Task to complete:
Quote exactly the lines between the line containing "Write part 2" and the line containing "struct('wall_front', fw, M['dark'], label='dark", counting those two lines as part of the range. Leave the rest out.

START Material

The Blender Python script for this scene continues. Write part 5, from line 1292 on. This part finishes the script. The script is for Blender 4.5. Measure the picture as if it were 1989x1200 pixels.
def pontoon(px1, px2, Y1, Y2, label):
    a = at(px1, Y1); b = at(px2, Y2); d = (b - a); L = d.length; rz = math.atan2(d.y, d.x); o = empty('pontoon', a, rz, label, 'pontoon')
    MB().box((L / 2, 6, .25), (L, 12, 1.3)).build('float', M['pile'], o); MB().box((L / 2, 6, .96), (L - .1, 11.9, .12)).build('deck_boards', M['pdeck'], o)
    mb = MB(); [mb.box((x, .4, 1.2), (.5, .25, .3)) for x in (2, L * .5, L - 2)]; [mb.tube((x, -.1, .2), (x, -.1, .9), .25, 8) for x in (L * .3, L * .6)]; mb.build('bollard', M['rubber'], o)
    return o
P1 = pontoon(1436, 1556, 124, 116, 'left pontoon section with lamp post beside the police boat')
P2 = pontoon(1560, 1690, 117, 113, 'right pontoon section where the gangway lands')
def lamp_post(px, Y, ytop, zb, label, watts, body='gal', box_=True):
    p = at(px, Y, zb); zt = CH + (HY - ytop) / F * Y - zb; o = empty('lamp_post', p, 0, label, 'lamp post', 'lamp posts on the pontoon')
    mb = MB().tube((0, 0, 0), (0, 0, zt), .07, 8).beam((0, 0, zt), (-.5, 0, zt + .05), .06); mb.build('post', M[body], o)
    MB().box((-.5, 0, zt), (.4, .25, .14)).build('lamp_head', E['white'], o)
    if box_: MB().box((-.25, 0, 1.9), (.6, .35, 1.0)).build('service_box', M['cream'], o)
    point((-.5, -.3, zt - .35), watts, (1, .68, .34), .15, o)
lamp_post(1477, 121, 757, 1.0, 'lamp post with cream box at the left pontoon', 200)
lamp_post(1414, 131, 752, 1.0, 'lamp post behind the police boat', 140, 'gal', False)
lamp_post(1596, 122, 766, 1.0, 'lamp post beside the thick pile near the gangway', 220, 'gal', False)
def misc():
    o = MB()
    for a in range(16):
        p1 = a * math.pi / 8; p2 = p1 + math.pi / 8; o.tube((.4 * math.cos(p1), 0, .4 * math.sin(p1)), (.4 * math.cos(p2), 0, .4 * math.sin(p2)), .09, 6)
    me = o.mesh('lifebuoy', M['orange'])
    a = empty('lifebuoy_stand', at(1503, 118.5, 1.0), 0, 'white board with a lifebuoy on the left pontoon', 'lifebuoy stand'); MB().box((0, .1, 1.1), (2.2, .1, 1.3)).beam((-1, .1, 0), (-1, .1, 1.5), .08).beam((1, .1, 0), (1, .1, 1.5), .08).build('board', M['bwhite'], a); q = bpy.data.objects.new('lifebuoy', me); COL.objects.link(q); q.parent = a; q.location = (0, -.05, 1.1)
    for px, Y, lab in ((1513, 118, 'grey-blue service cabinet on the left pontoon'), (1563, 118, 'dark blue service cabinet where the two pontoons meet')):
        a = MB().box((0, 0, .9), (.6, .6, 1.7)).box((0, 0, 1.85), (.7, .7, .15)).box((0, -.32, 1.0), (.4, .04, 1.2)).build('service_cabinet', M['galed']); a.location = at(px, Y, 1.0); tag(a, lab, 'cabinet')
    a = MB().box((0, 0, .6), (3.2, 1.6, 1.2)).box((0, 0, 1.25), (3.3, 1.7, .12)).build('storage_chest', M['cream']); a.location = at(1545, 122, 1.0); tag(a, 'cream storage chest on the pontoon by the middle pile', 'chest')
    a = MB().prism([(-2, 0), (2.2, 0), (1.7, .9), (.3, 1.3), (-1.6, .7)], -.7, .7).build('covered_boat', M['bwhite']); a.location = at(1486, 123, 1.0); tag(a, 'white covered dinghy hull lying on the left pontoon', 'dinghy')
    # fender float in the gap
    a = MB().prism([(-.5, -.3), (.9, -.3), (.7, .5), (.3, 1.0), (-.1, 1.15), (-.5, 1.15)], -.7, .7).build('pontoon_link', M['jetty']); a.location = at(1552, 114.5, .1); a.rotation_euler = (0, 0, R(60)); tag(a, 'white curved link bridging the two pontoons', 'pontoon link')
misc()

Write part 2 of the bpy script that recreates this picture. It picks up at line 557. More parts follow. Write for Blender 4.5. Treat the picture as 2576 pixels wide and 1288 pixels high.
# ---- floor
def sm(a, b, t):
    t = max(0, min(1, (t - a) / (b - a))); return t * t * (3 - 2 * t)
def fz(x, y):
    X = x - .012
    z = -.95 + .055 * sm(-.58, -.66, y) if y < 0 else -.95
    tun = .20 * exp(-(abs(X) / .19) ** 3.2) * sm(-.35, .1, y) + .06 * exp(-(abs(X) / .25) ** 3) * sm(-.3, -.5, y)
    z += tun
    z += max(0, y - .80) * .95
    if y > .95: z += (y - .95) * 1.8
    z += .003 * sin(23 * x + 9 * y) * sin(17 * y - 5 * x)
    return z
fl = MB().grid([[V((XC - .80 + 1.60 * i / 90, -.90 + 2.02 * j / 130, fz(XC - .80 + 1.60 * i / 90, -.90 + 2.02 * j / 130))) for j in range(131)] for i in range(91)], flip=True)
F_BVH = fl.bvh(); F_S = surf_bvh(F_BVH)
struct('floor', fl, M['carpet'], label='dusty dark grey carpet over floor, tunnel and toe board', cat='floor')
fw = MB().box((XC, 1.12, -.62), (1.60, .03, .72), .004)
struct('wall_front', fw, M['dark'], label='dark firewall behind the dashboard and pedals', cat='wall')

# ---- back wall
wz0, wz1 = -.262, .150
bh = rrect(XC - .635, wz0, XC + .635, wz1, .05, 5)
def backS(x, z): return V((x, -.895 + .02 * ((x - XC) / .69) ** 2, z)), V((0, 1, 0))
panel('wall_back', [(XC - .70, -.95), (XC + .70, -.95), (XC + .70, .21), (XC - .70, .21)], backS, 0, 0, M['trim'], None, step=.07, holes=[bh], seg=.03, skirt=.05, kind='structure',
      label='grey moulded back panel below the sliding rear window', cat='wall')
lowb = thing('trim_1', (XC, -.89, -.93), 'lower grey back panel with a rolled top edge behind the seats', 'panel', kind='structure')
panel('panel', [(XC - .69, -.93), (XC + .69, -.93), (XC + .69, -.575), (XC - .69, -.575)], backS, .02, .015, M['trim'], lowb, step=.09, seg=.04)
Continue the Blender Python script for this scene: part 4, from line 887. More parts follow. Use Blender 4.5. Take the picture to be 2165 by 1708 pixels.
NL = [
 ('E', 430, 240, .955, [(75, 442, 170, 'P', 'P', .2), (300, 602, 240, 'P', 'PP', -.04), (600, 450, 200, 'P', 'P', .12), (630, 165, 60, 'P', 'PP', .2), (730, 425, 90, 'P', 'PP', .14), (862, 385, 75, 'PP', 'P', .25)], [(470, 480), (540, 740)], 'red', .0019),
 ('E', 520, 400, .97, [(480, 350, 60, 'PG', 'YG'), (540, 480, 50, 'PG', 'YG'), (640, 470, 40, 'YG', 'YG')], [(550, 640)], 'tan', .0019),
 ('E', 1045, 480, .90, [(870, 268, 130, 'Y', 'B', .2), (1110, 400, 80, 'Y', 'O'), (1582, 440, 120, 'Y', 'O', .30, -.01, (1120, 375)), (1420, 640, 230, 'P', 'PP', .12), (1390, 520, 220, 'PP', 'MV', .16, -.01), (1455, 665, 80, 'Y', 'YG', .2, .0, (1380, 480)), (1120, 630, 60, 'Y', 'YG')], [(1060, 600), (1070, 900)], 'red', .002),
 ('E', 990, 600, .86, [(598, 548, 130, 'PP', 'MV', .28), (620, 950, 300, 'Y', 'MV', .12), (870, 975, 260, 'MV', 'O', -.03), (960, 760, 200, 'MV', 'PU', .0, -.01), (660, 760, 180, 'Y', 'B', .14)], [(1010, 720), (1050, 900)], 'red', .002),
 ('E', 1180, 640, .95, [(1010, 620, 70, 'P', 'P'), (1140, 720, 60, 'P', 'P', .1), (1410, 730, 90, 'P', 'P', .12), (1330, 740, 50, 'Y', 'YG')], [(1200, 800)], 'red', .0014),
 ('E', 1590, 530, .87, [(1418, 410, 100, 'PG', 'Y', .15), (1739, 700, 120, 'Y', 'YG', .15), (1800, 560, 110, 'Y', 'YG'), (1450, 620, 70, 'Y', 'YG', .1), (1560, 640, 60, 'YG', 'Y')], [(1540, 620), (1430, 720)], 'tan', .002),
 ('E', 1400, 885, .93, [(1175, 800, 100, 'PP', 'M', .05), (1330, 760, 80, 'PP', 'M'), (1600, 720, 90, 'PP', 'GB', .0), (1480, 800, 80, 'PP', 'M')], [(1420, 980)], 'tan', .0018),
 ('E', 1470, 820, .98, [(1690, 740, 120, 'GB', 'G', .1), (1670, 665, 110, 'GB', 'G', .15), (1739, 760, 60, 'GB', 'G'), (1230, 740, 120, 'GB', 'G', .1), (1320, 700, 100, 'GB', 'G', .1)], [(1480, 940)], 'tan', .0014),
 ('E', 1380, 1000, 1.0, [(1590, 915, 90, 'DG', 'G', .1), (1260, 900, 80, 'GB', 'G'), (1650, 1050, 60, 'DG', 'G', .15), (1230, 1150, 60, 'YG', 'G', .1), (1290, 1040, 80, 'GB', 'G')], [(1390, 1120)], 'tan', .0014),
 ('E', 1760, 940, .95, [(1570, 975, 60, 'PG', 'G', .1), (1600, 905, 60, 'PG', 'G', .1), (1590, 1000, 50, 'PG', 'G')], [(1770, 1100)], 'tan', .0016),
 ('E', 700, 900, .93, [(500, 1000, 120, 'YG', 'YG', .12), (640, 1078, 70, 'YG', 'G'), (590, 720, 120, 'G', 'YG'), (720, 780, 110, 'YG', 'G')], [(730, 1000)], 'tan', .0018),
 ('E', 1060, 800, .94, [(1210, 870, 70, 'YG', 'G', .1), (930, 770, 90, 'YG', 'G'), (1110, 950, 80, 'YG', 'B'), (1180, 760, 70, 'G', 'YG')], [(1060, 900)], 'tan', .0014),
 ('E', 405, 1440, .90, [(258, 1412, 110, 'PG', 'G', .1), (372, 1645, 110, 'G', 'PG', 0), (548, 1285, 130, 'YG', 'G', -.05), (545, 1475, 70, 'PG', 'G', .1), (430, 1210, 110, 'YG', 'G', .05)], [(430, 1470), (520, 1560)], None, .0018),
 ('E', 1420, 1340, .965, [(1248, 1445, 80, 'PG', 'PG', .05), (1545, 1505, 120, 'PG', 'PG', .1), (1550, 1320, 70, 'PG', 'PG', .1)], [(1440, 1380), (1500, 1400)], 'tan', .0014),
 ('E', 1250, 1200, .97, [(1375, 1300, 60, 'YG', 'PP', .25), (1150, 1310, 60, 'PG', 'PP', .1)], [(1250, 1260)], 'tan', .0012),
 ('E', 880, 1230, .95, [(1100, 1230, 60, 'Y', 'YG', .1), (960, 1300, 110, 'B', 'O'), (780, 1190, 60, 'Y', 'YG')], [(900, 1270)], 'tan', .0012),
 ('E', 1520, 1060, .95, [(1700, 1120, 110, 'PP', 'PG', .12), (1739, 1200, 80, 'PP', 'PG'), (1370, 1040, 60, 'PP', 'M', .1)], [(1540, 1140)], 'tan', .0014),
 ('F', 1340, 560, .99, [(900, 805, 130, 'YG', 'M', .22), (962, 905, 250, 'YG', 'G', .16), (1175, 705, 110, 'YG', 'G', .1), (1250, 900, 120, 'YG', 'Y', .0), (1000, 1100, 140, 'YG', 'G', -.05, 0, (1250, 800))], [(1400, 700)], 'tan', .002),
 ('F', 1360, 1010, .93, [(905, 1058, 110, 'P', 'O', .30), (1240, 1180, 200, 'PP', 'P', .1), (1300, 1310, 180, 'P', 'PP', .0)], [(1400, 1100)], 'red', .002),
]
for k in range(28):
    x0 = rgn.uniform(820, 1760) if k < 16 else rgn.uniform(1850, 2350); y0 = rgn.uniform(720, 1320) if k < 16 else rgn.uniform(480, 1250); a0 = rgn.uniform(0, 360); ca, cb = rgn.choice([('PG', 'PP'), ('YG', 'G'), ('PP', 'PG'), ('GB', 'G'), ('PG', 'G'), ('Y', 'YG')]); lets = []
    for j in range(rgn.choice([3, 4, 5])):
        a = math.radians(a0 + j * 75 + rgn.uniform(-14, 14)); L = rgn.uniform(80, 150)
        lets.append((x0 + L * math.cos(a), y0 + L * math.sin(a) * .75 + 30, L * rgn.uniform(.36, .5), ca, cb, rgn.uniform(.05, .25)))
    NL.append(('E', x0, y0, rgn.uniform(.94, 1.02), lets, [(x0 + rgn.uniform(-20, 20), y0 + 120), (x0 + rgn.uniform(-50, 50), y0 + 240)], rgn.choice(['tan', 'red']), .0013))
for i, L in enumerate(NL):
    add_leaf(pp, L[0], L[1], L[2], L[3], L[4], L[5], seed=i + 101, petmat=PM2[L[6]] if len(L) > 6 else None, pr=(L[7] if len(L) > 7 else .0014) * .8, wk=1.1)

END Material

Output:
Write part 2 of the bpy script that recreates this picture. It picks up at line 557. More parts follow. Write for Blender 4.5. Treat the picture as 2576 pixels wide and 1288 pixels high.
# ---- floor
def sm(a, b, t):
    t = max(0, min(1, (t - a) / (b - a))); return t * t * (3 - 2 * t)
def fz(x, y):
    X = x - .012
    z = -.95 + .055 * sm(-.58, -.66, y) if y < 0 else -.95
    tun = .20 * exp(-(abs(X) / .19) ** 3.2) * sm(-.35, .1, y) + .06 * exp(-(abs(X) / .25) ** 3) * sm(-.3, -.5, y)
    z += tun
    z += max(0, y - .80) * .95
    if y > .95: z += (y - .95) * 1.8
    z += .003 * sin(23 * x + 9 * y) * sin(17 * y - 5 * x)
    return z
fl = MB().grid([[V((XC - .80 + 1.60 * i / 90, -.90 + 2.02 * j / 130, fz(XC - .80 + 1.60 * i / 90, -.90 + 2.02 * j / 130))) for j in range(131)] for i in range(91)], flip=True)
F_BVH = fl.bvh(); F_S = surf_bvh(F_BVH)
struct('floor', fl, M['carpet'], label='dusty dark grey carpet over floor, tunnel and toe board', cat='floor')
fw = MB().box((XC, 1.12, -.62), (1.60, .03, .72), .004)
struct('wall_front', fw, M['dark'], label='dark firewall behind the dashboard and pedals', cat='wall')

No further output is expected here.